Благо слово это на всех языках мира звучит одинаково. И он, согнувшись пополам от хохота, воскликнет:

– Шо они себе думают, эти шлемазл (на идише "дурочки, недотепы". – Авт.) – он же всех не сможет!

Они не думают, – снисходительно объясняю я ему основы женской психологии. – Это основной инстинкт. Наутро теперь уже я с иронией напоминаю Леонтьеву:

– Как вас вчера ваши "ой какие умницы" спиной по камням-то возили. Я думала, еще чуть-чуть и будет у них вторая Стена Плача!

– Да, помяли, – признает он и смотрит на синяки, оставшиеся на обеих руках.

– А что это вы так спокойно говорите?! – возмущаюсь я. – Помнится, когда в Питере фанаты вашу шубу из чернобурки в клочья разнесли, вы не были таким благодушным!

– Конечно, злился, жалко было, – припоминает он, – но здесь… – и после паузы, – все иначе. Жить тут нелегко. И тревожнее, чем в Москве, и с работой тяжело…

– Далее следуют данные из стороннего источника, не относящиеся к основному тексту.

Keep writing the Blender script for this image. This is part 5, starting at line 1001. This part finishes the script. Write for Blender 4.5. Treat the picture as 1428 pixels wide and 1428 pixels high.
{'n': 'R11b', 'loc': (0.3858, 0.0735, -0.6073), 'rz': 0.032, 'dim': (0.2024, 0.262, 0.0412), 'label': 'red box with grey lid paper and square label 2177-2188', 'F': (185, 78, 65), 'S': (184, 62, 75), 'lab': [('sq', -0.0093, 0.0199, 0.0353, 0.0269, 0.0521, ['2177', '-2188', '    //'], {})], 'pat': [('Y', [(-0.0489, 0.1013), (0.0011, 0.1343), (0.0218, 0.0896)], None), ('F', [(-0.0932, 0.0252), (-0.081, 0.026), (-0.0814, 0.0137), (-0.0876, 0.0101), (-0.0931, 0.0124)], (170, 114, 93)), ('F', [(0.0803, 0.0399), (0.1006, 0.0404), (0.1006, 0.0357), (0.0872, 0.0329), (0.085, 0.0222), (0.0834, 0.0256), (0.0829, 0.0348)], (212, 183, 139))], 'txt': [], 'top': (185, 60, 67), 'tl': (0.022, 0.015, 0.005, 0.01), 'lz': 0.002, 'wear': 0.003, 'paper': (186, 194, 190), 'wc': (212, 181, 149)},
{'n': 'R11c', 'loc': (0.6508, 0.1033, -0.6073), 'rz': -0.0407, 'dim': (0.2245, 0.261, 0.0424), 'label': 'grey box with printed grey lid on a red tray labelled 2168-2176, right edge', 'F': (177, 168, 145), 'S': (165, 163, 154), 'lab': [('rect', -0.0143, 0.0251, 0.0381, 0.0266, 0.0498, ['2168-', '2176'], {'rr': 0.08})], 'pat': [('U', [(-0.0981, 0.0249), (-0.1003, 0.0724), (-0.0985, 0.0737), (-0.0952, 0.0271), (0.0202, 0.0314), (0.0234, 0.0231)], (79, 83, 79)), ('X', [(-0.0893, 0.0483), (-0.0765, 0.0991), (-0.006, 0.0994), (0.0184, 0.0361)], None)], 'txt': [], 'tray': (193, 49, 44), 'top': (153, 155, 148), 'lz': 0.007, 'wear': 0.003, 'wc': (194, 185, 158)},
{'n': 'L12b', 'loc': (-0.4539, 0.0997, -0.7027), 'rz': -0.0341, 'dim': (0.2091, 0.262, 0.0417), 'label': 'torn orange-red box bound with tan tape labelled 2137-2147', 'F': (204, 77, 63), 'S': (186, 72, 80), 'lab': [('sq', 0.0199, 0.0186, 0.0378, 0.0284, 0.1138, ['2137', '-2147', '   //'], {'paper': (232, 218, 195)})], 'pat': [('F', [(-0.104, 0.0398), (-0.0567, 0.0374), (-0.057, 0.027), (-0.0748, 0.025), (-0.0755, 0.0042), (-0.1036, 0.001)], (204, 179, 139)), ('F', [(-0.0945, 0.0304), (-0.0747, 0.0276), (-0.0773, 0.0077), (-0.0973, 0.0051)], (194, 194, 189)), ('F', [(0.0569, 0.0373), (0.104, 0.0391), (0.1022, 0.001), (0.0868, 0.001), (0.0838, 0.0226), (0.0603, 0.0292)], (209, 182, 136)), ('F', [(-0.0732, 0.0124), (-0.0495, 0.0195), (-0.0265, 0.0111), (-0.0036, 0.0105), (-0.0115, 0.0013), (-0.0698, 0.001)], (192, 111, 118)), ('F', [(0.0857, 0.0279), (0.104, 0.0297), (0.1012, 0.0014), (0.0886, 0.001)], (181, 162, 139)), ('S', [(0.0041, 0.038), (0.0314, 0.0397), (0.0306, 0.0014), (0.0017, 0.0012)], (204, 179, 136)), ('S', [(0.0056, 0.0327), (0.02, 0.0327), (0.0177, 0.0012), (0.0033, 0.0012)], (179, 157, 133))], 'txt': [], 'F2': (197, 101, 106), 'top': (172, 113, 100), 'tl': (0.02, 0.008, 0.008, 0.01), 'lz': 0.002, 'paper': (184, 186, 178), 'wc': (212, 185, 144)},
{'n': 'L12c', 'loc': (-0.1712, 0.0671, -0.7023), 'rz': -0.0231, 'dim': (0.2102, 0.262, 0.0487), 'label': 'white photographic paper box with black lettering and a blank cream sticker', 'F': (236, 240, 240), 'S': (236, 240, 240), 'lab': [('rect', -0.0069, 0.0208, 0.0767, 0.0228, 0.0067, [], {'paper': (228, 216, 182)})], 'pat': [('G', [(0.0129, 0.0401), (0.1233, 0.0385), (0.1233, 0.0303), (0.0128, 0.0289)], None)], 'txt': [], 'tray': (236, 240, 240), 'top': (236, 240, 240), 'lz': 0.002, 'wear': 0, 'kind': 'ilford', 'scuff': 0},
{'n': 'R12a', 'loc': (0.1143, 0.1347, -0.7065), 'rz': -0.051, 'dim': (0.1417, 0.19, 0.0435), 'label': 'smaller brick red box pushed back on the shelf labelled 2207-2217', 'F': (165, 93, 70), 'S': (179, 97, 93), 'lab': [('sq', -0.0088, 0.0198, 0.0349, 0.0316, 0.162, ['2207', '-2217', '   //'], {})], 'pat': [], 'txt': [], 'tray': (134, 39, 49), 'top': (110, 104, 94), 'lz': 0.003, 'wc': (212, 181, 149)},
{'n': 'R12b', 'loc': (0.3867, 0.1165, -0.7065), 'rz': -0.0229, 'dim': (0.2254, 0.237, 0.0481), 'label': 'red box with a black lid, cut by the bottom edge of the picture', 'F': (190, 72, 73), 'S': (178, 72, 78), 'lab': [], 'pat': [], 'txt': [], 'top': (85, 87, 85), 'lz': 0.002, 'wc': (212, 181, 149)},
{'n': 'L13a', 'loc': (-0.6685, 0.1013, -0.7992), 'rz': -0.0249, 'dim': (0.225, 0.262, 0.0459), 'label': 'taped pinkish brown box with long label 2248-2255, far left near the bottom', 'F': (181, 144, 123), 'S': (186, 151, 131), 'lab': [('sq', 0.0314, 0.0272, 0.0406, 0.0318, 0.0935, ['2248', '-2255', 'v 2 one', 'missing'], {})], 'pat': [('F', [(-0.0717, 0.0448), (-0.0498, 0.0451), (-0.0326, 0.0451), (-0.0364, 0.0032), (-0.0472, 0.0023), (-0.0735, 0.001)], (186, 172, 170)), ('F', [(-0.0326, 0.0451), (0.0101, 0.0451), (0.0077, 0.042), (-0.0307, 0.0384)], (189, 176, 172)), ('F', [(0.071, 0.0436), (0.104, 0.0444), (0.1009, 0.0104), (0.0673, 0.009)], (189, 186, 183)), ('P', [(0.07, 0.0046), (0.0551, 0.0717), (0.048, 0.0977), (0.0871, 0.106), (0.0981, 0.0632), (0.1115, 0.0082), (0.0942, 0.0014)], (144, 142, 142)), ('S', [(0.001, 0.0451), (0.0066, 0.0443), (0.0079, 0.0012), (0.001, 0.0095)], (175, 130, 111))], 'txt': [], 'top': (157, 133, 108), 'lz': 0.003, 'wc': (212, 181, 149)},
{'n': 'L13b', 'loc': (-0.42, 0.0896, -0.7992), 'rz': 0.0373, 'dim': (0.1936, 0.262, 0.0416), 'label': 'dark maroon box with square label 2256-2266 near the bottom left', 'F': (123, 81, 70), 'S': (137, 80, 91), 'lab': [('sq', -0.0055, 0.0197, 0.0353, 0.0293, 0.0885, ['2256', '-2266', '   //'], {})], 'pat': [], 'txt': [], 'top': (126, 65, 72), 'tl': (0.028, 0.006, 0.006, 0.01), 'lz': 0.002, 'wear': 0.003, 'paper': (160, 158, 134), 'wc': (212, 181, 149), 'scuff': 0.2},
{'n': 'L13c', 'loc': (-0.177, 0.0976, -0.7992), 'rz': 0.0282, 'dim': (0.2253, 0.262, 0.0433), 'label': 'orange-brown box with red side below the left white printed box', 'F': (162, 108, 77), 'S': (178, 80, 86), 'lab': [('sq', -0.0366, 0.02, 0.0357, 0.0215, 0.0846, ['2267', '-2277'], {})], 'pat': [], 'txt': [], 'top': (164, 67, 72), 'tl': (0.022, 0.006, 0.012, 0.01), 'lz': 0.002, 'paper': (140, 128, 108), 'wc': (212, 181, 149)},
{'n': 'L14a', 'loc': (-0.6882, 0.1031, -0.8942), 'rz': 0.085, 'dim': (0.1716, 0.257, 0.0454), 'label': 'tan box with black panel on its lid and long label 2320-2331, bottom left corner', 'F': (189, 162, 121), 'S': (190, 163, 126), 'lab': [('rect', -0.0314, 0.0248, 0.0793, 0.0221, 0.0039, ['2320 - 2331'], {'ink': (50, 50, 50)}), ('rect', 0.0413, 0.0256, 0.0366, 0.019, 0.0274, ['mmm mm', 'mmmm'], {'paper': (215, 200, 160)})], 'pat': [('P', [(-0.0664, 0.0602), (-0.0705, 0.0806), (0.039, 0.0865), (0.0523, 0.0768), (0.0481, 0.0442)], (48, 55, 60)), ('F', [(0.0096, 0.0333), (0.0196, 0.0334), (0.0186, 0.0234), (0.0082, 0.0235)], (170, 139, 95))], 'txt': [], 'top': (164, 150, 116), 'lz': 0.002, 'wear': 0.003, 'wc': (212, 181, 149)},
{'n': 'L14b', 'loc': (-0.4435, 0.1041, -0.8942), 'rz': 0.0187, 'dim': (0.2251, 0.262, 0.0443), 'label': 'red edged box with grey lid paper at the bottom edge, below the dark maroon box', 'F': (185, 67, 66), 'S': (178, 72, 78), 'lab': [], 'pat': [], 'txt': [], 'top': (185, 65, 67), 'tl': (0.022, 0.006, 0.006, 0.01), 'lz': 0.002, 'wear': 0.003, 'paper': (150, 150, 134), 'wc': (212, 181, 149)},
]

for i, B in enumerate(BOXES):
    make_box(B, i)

– Это правда, – сдаюсь я, – многие возвращаются в Россию.

Он неожиданно смеется:

– У меня поклонник был – уже в годах, но ярый такой! Он уехал в Израиль. Нашел себе молоденькую девочку, женился, родили они сына, назвали Валерой и стали хлопотать, чтобы фамилия у ребенка была Леонтьев.

– Чего? – от удивления я забываю правила русского языка, – уж больно подозрительная фамилия, какая-то не еврейская…

– Да, – усмехается он. – Ну так вот, они вернулись!

– А фамилию-то получили?

– Вот этого не знаю.

Здесь, в Израиле, Леонтьев удивительно расслаблен. Неизменно закрытый для журналистов, тут он общается – нет, не с удовольствием (этого, как утверждают близкие ему люди, вообще никогда не бывает), но, во всяком случае, охотно.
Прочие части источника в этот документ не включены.